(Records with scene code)
[START]

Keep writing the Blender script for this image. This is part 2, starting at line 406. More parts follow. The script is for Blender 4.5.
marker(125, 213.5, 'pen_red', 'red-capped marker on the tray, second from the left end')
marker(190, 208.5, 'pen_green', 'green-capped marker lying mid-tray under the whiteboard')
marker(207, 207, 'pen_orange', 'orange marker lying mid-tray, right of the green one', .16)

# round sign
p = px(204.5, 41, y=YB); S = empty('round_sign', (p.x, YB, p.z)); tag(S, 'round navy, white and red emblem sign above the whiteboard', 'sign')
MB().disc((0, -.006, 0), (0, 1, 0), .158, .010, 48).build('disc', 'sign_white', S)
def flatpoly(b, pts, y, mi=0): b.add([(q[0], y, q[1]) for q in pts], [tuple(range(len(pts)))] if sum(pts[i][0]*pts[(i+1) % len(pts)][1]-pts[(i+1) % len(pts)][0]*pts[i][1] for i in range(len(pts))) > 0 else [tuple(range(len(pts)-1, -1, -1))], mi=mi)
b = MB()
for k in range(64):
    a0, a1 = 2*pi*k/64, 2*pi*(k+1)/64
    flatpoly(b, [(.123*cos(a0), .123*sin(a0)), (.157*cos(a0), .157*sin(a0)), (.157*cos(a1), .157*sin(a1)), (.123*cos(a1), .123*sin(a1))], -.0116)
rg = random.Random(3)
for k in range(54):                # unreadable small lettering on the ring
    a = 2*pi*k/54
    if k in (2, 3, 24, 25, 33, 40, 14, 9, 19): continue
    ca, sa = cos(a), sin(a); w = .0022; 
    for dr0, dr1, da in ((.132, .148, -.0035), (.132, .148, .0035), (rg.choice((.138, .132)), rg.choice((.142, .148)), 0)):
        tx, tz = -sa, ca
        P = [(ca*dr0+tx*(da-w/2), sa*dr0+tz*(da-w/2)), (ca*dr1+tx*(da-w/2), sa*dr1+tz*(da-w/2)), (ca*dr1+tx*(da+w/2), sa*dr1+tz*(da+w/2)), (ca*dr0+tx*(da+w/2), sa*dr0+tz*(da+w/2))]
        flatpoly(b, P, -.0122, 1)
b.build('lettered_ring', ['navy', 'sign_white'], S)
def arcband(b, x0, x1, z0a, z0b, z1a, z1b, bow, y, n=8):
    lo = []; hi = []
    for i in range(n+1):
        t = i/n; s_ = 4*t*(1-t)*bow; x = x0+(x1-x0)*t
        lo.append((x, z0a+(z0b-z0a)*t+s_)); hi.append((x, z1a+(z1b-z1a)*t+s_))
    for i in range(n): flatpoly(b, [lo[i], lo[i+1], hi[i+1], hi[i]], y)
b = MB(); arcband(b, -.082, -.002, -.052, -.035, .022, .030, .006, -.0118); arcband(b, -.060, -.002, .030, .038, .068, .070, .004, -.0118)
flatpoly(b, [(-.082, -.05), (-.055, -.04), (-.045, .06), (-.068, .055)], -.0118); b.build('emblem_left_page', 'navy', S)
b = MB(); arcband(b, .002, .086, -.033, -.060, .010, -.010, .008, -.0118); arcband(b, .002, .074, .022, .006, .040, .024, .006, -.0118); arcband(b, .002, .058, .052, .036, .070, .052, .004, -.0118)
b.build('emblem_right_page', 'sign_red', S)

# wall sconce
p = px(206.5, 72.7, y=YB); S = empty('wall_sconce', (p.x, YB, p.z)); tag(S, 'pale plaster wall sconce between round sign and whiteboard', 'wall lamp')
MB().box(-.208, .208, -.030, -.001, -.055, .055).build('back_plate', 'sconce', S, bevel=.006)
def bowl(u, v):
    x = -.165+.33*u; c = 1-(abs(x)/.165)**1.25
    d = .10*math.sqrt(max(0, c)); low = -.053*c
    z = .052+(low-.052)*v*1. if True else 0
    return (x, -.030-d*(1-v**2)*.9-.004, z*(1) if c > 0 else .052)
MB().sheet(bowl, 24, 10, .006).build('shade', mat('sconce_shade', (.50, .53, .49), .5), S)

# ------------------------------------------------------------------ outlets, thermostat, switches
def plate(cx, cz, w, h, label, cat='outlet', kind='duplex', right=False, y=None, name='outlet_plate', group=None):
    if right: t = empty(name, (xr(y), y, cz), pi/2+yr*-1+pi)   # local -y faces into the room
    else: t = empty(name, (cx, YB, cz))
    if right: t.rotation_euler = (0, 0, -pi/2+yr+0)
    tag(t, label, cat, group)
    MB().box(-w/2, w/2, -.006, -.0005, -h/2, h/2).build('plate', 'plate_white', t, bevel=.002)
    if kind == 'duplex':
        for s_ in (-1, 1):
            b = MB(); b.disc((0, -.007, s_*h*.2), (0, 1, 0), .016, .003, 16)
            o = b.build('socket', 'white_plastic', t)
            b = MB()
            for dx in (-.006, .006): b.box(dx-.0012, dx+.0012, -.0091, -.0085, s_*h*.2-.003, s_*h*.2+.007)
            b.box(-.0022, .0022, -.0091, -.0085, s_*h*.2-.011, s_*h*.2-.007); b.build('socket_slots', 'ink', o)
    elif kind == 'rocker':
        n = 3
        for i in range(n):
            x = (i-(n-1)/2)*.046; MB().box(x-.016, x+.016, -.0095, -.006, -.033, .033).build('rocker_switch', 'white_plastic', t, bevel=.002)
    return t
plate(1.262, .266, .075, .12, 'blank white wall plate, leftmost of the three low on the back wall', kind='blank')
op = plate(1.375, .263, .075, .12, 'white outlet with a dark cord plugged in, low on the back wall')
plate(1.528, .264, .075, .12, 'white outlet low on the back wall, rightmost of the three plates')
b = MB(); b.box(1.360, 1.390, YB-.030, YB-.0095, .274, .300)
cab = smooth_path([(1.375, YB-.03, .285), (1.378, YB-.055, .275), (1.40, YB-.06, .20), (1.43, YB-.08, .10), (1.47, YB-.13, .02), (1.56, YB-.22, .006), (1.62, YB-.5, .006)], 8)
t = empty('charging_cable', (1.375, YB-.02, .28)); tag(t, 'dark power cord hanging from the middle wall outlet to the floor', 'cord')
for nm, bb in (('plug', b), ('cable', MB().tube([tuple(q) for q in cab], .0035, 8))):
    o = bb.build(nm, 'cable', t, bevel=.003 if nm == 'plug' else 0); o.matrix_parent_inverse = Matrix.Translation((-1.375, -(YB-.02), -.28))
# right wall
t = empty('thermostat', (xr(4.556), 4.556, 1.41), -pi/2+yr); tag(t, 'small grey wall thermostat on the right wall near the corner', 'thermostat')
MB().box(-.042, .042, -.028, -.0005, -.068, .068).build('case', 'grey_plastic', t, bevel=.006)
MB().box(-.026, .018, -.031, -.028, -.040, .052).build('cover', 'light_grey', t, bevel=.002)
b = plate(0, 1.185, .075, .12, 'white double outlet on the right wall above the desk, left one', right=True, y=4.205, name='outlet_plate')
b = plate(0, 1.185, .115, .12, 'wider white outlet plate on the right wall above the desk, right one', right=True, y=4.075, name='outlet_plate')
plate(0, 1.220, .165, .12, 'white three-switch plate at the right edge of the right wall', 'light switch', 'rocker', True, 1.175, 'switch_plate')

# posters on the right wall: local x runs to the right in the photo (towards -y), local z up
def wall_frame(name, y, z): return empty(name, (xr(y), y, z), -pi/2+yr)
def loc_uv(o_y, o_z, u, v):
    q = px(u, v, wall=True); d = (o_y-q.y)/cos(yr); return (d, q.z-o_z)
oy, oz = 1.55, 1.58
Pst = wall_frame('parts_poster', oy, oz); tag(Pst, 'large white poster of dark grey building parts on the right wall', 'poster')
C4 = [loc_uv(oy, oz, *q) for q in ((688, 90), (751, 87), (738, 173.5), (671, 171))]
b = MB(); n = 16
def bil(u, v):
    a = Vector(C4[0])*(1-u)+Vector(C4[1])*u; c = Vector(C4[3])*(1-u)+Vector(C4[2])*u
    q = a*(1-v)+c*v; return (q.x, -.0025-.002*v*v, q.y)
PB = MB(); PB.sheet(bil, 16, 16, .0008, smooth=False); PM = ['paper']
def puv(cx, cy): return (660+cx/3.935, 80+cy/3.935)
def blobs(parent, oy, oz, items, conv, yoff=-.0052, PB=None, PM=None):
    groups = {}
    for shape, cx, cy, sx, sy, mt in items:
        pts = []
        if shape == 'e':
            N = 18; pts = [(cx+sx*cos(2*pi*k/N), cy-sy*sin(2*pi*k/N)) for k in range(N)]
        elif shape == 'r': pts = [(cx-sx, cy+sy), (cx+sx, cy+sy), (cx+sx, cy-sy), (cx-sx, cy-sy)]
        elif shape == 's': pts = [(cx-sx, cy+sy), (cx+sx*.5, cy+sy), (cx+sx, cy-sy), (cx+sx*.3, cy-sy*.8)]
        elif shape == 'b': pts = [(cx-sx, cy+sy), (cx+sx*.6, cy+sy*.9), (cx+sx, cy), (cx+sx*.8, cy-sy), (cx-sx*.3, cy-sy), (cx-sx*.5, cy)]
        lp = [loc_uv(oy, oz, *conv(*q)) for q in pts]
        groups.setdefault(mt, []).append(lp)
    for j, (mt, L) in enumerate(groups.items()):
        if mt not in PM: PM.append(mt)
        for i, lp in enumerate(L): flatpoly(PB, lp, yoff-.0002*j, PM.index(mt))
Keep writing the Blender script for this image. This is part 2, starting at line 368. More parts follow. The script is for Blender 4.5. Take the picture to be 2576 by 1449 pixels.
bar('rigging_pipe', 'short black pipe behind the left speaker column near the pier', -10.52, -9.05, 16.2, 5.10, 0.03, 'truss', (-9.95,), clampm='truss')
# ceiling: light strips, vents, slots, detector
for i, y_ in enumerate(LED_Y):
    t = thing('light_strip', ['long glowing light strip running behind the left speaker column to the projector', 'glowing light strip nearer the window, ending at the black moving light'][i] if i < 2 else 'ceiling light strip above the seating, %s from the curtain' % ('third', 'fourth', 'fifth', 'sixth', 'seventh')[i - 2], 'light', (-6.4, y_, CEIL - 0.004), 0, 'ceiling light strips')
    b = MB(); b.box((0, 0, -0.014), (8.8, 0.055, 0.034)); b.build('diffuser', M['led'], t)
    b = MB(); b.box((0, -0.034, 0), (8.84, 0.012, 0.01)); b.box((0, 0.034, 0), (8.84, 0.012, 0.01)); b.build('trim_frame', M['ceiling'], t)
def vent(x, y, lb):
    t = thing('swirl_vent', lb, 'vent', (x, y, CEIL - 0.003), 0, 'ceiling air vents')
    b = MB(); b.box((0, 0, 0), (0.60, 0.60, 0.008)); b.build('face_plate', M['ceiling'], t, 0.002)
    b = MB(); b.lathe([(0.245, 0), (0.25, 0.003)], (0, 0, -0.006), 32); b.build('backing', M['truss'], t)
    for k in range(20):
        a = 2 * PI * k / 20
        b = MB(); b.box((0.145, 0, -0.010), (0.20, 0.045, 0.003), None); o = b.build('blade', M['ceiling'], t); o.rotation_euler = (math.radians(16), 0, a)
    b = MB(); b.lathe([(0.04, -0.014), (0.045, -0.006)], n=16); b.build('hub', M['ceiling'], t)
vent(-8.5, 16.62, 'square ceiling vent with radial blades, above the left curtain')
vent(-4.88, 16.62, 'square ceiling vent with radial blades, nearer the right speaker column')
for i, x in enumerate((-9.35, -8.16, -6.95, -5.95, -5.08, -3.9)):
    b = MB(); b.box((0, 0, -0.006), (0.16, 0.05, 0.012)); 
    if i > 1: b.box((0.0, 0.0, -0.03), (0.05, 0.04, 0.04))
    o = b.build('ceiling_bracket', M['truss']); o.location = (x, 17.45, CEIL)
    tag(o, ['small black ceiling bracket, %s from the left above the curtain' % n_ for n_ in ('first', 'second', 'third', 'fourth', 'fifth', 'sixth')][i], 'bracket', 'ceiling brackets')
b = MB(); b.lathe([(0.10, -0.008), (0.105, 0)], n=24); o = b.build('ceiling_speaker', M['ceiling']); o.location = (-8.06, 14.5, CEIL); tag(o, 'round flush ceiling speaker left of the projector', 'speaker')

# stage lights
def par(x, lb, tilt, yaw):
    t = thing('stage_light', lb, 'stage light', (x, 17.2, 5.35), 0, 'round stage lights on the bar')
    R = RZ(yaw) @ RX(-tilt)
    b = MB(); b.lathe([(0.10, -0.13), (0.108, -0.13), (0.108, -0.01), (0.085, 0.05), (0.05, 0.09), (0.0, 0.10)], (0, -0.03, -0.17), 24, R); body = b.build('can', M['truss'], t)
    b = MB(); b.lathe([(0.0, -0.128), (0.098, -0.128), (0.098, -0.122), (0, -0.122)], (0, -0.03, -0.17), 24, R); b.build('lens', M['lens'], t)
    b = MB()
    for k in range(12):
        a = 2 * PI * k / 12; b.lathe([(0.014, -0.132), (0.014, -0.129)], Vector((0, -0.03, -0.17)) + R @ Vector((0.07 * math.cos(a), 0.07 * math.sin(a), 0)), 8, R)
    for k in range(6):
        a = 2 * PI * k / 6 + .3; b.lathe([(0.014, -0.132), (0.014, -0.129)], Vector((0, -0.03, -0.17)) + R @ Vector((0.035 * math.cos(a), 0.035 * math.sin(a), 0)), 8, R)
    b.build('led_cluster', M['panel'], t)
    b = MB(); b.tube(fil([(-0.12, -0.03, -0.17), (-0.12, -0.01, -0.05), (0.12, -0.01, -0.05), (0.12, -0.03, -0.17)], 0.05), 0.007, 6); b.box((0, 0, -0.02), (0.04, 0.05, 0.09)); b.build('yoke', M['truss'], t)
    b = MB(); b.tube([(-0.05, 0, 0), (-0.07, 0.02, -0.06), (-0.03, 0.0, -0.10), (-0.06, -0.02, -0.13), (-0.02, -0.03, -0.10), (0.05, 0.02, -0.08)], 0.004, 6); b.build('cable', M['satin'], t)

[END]

What you will do: Please copy only the lines between the first line of the entries and the line with "marker(207, 207, 'pen_orange', 'orange", keeping those two end lines as well, exactly as written.

The output:
Keep writing the Blender script for this image. This is part 2, starting at line 406. More parts follow. The script is for Blender 4.5.
marker(125, 213.5, 'pen_red', 'red-capped marker on the tray, second from the left end')
marker(190, 208.5, 'pen_green', 'green-capped marker lying mid-tray under the whiteboard')
marker(207, 207, 'pen_orange', 'orange marker lying mid-tray, right of the green one', .16)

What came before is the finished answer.